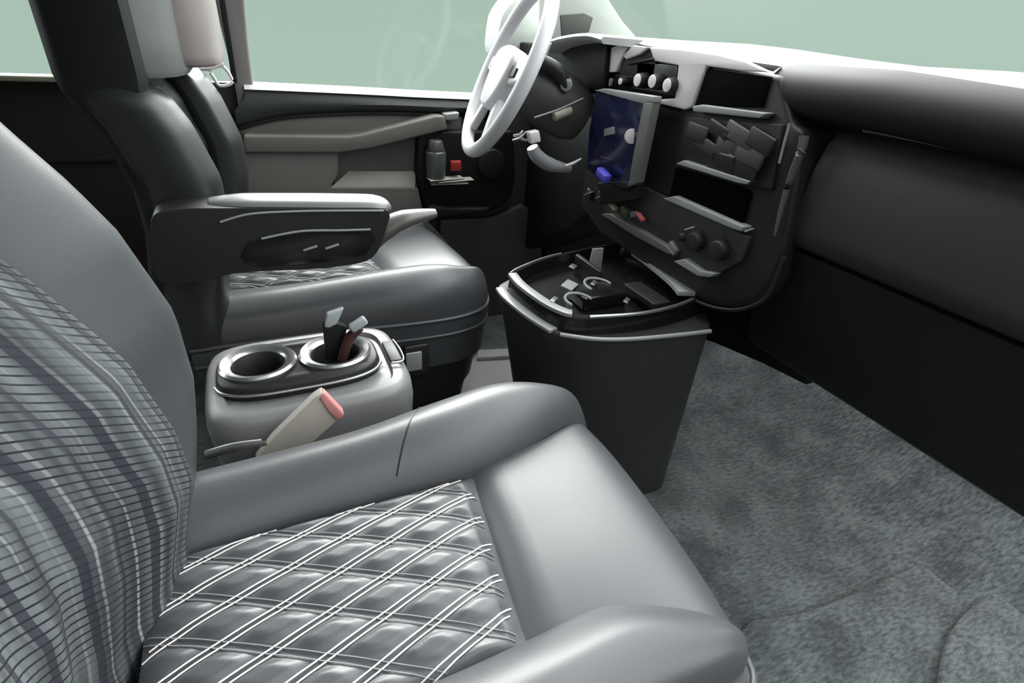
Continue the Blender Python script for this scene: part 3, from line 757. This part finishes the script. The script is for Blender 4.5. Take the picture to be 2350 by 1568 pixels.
# driver-side lower dash and cluster housing
prism('driver_lower_dash', plX([(1220, 220), (1400, 200), (1370, 480), (1300, 535), (1200, 575), (1190, 420)], .93), (.2, 0, 0), DARK, da, bev=.02)
prism('driver_upper_dash', [(.93, .86, .94), (.93, .18, .955), (.93, .18, .80), (.93, .86, .70)], (.2, 0, 0), DARK, da, bev=.01)
hood = [at(px, py, X=.80) for px, py in ((1243, 106), (1262, 92), (1300, 81), (1350, 76), (1385, 84))]
hp = smoothpts(hood, 5)
bm = bmesh.new(); rings = []
for p in hp: rings.append([(p.x, p.y, p.z), (p.x-.006, p.y, p.z-.006), (p.x+.002, p.y, p.z-.014), (p.x+.16, p.y, p.z-.02), (p.x+.16, p.y, p.z-.002)])
loft(bm, rings); link('gauge_hood', bm, mat('hood_vinyl', (.34, .35, .34), .4), da)
plateX('gauge_cluster', [(1250, 104), (1300, 90), (1395, 92), (1385, 210), (1330, 215), (1262, 175)], .86, .05, mat('cluster_black', (.004, .004, .005), .5, spec=.2), da, bev=.006)
# white vent bezel left of the knobs
XF = XS-.008
plateX('vent_surround', [(1392, 112), (1418, 104), (1436, 108), (1428, 130), (1412, 165), (1380, 168)], XF-.006, .012, BEZ, da)
v_ = plateX('air_vent', [(1432, 112), (1490, 110), (1505, 142), (1500, 180), (1420, 175)], XF, .012, DARK, da)
plateX('vent_louver', [(1428, 128), (1452, 104), (1487, 108), (1468, 124), (1436, 136)], XF-.008, .010, BEZ, v_)
plateX('vent_louver', [(1440, 142), (1500, 132), (1500, 138), (1440, 149)], XF-.006, .008, TRIM, v_)
plateX('switch', [(1374, 186), (1402, 179), (1397, 198), (1369, 204)], XF-.004, .010, BEZ, da)
# pale T shaped bezel
plateX('radio_bezel', [(1490, 108), (1560, 112), (1650, 125), (1710, 140), (1765, 166), (1700, 163), (1620, 152), (1585, 246), (1570, 252), (1500, 236), (1512, 228), (1548, 226), (1556, 150), (1500, 140)], XF-.004, .012, BEZ, da, bev=.003)
plateX('control_panel', [(1462, 142), (1556, 150), (1548, 228), (1500, 232), (1405, 205), (1412, 170), (1460, 172)], XF, .010, GLOSS, da)
for i, (px, py) in enumerate(((1424, 187), (1463, 184), (1497, 187), (1531, 196))):
    q = at(px, py, X=XF-.02)
    kb = link('knob', cyl_bm(q+Vector((.022, 0, 0)), q, .0165 if i else .011, .014 if i else .008, 24, .002), TRIM, da)
    link('knob_face', cyl_bm(q+Vector((.002, 0, 0)), q-Vector((.002, 0, 0)), .0125 if i else .007, None, 24, .001), BEZ, kb)
plateX('upper_bin', [(1622, 158), (1765, 176), (1745, 246), (1596, 240)], XF, .010, mat('bin_shade_black', (.003, .003, .004), .7, spec=.03), da)  # flat black plate; the shade inside the open bin is its colour
def ledge(pts, X, m=RAIL, out_=.035):
    """shelf board: its front edge seen as a pale band"""
    return prism('shelf_edge', [Vector(p) for p in plX(pts, X)], (out_, 0, 0), m, da, bev=.002)
ledge([(1588, 244), (1610, 240), (1760, 260), (1742, 272), (1590, 256)], XF-.012)
cub = plateX('storage_cubby', [(1572, 268), (1795, 286), (1770, 436), (1722, 426), (1556, 368)], XF, .010, mat('cubby_black', (.012, .011, .011), .6), da)
ledge([(1549, 376), (1568, 368), (1722, 416), (1712, 424), (1690, 420)], XF-.014)
plateX('lower_slot', [(1550, 384), (1700, 430), (1720, 440), (1700, 520), (1535, 452)], XF, .010, mat('slot_shade_black', (.002, .002, .002), .8, spec=.03), da)  # black plate standing for the unlit depth of the slot
ledge([(1520, 456), (1548, 450), (1706, 521), (1700, 532), (1680, 526)], XF-.014)
tube('cubby_trim', plX([(1812, 284), (1802, 320), (1788, 375)], XF-.004), .0022, RAIL, da)
tube('stack_trim', plX([(1846, 312), (1838, 350), (1818, 400), (1796, 470), (1778, 540)], XF-.002), [.010, .009, .008, .006, .003], mat('stack_side_trim', (.11, .10, .10), .4), da, squash=(1, .6))
tube('stack_base_trim', plX([(1590, 688), (1640, 706), (1700, 710), (1760, 680), (1800, 590)], XF), .004, TRIM, da)
# lower open tray with pale lip
plateX('lower_tray', [(1385, 440), (1480, 430), (1720, 545), (1700, 600), (1640, 632), (1560, 595), (1385, 500)], XF-.002, .010, mat('tray_plastic', (.03, .032, .03), .45), da)
plateX('tray_lip', [(1378, 492), (1398, 490), (1480, 535), (1530, 565), (1545, 585), (1530, 583), (1460, 545)], XF-.016, .02, mat('lip_plastic', (.13, .125, .12), .4), da)
plateX('tray_lip', [(1545, 600), (1570, 594), (1608, 622), (1642, 628), (1628, 637), (1600, 634)], XF-.016, .02, RAIL, da)
for i, (px, py, r_) in enumerate(((1585, 555, .022), (1640, 575, .022), (1560, 545, .010))):
    q = at(px, py, X=XF-.022)
    k_ = link('climate_knob', cyl_bm(q+Vector((.022, 0, 0)), q, r_, r_*.85, 24, .003), TRIM, da)
tube('knob_mark', plX([(1572, 528), (1594, 521)], XF-.024), .0018, SILV, da, n=1)
tube('corner_clip', plX([(1710, 532), (1730, 525)], XF-.018), .0018, SILV, da, n=1)
box('small_switch', at(1545, 570, X=XF-.006), (.012, .03, .018), mat('grey_switch', (.2, .19, .19), .4), da, bev=.002, rot=(.5, 0, 0))
# small odds and ends in the lower tray
def small(name, px, py, size, m, label, cat, rot=(0, 0, 0), X=XF-.014):
    return box(name, at(px, py, X=X), size, m, bev=.002, rot=rot, label=label, cat=cat, group='odds and ends in the dashboard tray')
small('cream_block', 1408, 474, (.014, .026, .010), CREAM, 'small cream block lying leftmost in the dashboard tray', 'cream_block', (.3, 0, 0))  # small cream block of unknown use
small('wrapper', 1436, 484, (.014, .03, .016), GREENP, 'dark green wrapper beside the small cream block in the dashboard tray', 'wrapper', (.2, 0, 0))
small('battery', 1455, 492, (.012, .018, .014), mat('lilac_grey', (.15, .15, .19), .4), 'grey lilac battery between green wrapper and red lighter', 'battery', (-.4, 0, 0))
small('lighter', 1470, 498, (.012, .028, .008), mat('soft_red', (.50, .12, .11), .45), 'red lighter lying rightmost in the dashboard tray', 'lighter', (.35, 0, 0))
# clutter in the cubby: folded dark papers
rnd = random.Random(3)
spots = [(1600, 305), (1650, 300), (1700, 312), (1745, 325), (1620, 335), (1668, 342), (1720, 358), (1655, 372), (1700, 388)]
names_ = ['first at the upper left', 'second in the top row', 'pale creased one in the top row', 'at the upper right corner', 'leftmost of the middle row', 'in the centre of the middle row', 'rightmost of the middle row', 'left one of the bottom row', 'right one of the bottom row']
for i, ((px, py), nm) in enumerate(zip(spots, names_)):
    c_ = .016 if i != 2 else .07
    q = at(px, py, X=XF-.010)
    box('folded_paper', q, (.007, rnd.uniform(.055, .075), rnd.uniform(.026, .036)), mat('dark_paper', (c_, c_*.97, c_*.93), .5, var=.4, vscale=60), bev=.003,
        rot=(rnd.uniform(-.05, .3), rnd.uniform(-.25, .25), rnd.uniform(-.1, .1)), label='dark folded paper stuffed in the cubby, '+nm, cat='paper', group='folded papers in the dashboard cubby')
# --- blue tinted screen
XC = .835
sc_ = plateX('display_screen', [(1368, 212), (1482, 232), (1470, 300), (1440, 420), (1400, 424), (1346, 388), (1352, 300)], XC, .012, SCR, da, bev=.002, label='blue tinted screen')
plateX('screen_frame', [(1362, 208), (1385, 203), (1502, 221), (1500, 236), (1474, 238)], XC-.006, .02, RAIL, sc_, bev=.002)
plateX('screen_frame', [(1476, 236), (1499, 236), (1462, 420), (1440, 430), (1452, 360)], XC-.006, .02, mat('frame_grey', (.16, .155, .155), .35), sc_, bev=.002)
plateX('screen_bottom', [(1395, 418), (1440, 416), (1452, 428), (1440, 434), (1410, 430)], XC-.004, .016, TRIM, sc_, bev=.002)
plateX('screen_tab', [(1386, 296), (1408, 290), (1409, 308), (1385, 313)], XC-.003, .004, RAIL, sc_, bev=.001)
link('screen_badge', cyl_bm(at(1450, 313, X=XC-.004), at(1450, 313, X=XC+.002), .016, .016, 24, .001), BEZ, sc_)
plateX('screen_support', [(1400, 415), (1445, 425), (1450, 460), (1380, 470), (1370, 420)], XC+.008, .06, DARK, sc_, bev=.004)
box('phone_mount', at(1385, 402, X=XC-.02), (.02, .045, .022), BLUE, bev=.006, rot=(.25, 0, 0), label='small bright blue plastic clip at the lower left of the screen', cat='clip')
for px, py in ((1352, 445), (1378, 452), (1405, 445)):
    box('dash_button', at(px, py, X=XS-.006), (.01, .022, .026), mat('button_plastic', (.04, .042, .045), .3), da, bev=.003, rot=(.3, 0, 0))
    tube('button_edge', plX([(px-12, py+3), (px+10, py-5)], XS-.013), .0013, RAIL, da, n=1)

# ================================================================== steering column and wheel
# wheel plane: centre, axis
top_ = at(1258, -35, Y=.45); bot_ = at(1085, 330, Y=.45)
WC = Vector((.648, .45, .872)); 
up_v = Vector((.165, 0, .333)).normalized()     # wheel tilt in XZ
lat = Vector((.20, .98, 0)).normalized(); ax = up_v.cross(lat).normalized()
if ax.x > 0: ax = -ax                                # ax points to the driver (-X)
R_ = .196
sw = thing('steering_wheel', WC, 'pale grey steering wheel with four spokes, window light put into its colour', 'steering wheel')
def wp(u, v, h=0): return WC+lat*u+up_v*v+ax*h
rim = [wp(R_*math.cos(t), R_*math.sin(t)) for t in [2*math.pi*i/72 for i in range(72)]]
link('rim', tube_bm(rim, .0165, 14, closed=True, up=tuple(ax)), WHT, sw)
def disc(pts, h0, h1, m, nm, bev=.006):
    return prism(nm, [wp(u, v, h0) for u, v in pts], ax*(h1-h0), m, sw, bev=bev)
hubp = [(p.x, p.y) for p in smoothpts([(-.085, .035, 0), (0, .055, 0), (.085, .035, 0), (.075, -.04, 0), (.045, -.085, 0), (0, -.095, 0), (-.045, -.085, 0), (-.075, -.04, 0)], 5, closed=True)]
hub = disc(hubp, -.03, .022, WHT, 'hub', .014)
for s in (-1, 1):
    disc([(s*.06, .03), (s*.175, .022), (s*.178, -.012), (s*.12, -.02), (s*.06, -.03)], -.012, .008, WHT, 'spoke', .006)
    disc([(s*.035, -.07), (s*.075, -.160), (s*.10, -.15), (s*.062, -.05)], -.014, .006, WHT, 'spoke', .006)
    disc([(s*.085, .015), (s*.13, .013), (s*.13, -.008), (s*.09, -.012)], .008, .012, DARK, 'switch_pad', .002)
# column shroud
co = thing('steering_column', (.80, .43, .80), 'dark rounded steering column shroud behind the wheel with stalk and ignition', 'steering column')
c1, c2 = WC-ax*.03, WC-ax*.22+Vector((0, 0, .0))
bm = bmesh.new(); rings = []
for t, rx, rz in ((0, .045, .05), (.15, .062, .066), (.5, .070, .074), (.85, .068, .072), (1, .06, .06)):
    c = c1.lerp(c2, t); rings.append([c+lat*(rx*math.cos(a)*1.0)+up_v*(rz*math.sin(a)) for a in [2*math.pi*i/32 for i in range(32)]])
loft(bm, rings); link('column_shroud', bm, mat('shroud_plastic', (.045, .046, .042), .45), co)
link('tilt_ring', cyl_bm(at(1270, 268, Y=.36), at(1310, 252, Y=.36), .012, .011, 20, .003), mat('cream_grey', (.35, .34, .28), .5), co)
tube('shroud_seam', [at(px, py, Y=.355) for px, py in ((1226, 270), (1280, 252), (1338, 226))], .0022, RAIL, co)
link('ignition', cyl_bm(at(1300, 197, Y=.35), at(1300, 190, Y=.38), .014, None, 20, .003), RAIL, co)
prism('stalk_paddle', [at(px, py, Y=.40) for px, py in ((1244, 105), (1268, 98), (1255, 135), (1230, 140))], (0, .01, 0), RAIL, co, bev=.003)
tube('wiper_stalk', [at(1240, 140, Y=.38), at(1280, 165, Y=.37), at(1300, 200, Y=.36)], [.016, .018, .012], TRIM, co)
# gear lever on the column
gl = thing('gear_lever', at(1310, 385, Y=.33), 'pale grey column gear lever curving below the steering column', 'gear lever')
tube('lever_arm', [at(px, py, Y=.35) for px, py in ((1222, 338), (1232, 358), (1262, 378), (1308, 388))], [.014, .017, .017, .009], mat('lever_grey', (.30, .30, .32), .35, spec=.6), gl, seg=16)
prism('lever_button', [at(px, py, Y=.338) for px, py in ((1214, 304), (1238, 299), (1243, 326), (1219, 332))], (0, .02, 0), BEZ, gl, bev=.004)
tube('lever_tip_trim', [at(px, py, Y=.33) for px, py in ((1297, 381), (1315, 375), (1334, 364))], [.003, .004, .002], BEZ, gl)
ky = thing('key_bunch', at(1200, 318, Y=.36), 'small bunch of silver keys hanging left of the gear lever button', 'keys')
for i, (a_, b_) in enumerate((((1176, 322), (1208, 302)), ((1186, 308), (1212, 322)), ((1178, 312), (1200, 300)))):
    tube('key', [at(*a_, Y=.36+.004*i), at((a_[0]+b_[0])/2, (a_[1]+b_[1])/2+5, Y=.36), at(*b_, Y=.36)], [.002, .003, .0015], SILV, ky, squash=(1, 1.4))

What you are asked to do:
In the listing above, find the line containing "return prism(nm, [wp(u, v, h0)" and the line containing "-.012, .008, WHT, 'spoke', .006)", then repeat those two lines and everything between them exactly.

Final answer:
    return prism(nm, [wp(u, v, h0) for u, v in pts], ax*(h1-h0), m, sw, bev=bev)
hubp = [(p.x, p.y) for p in smoothpts([(-.085, .035, 0), (0, .055, 0), (.085, .035, 0), (.075, -.04, 0), (.045, -.085, 0), (0, -.095, 0), (-.045, -.085, 0), (-.075, -.04, 0)], 5, closed=True)]
hub = disc(hubp, -.03, .022, WHT, 'hub', .014)
for s in (-1, 1):
    disc([(s*.06, .03), (s*.175, .022), (s*.178, -.012), (s*.12, -.02), (s*.06, -.03)], -.012, .008, WHT, 'spoke', .006)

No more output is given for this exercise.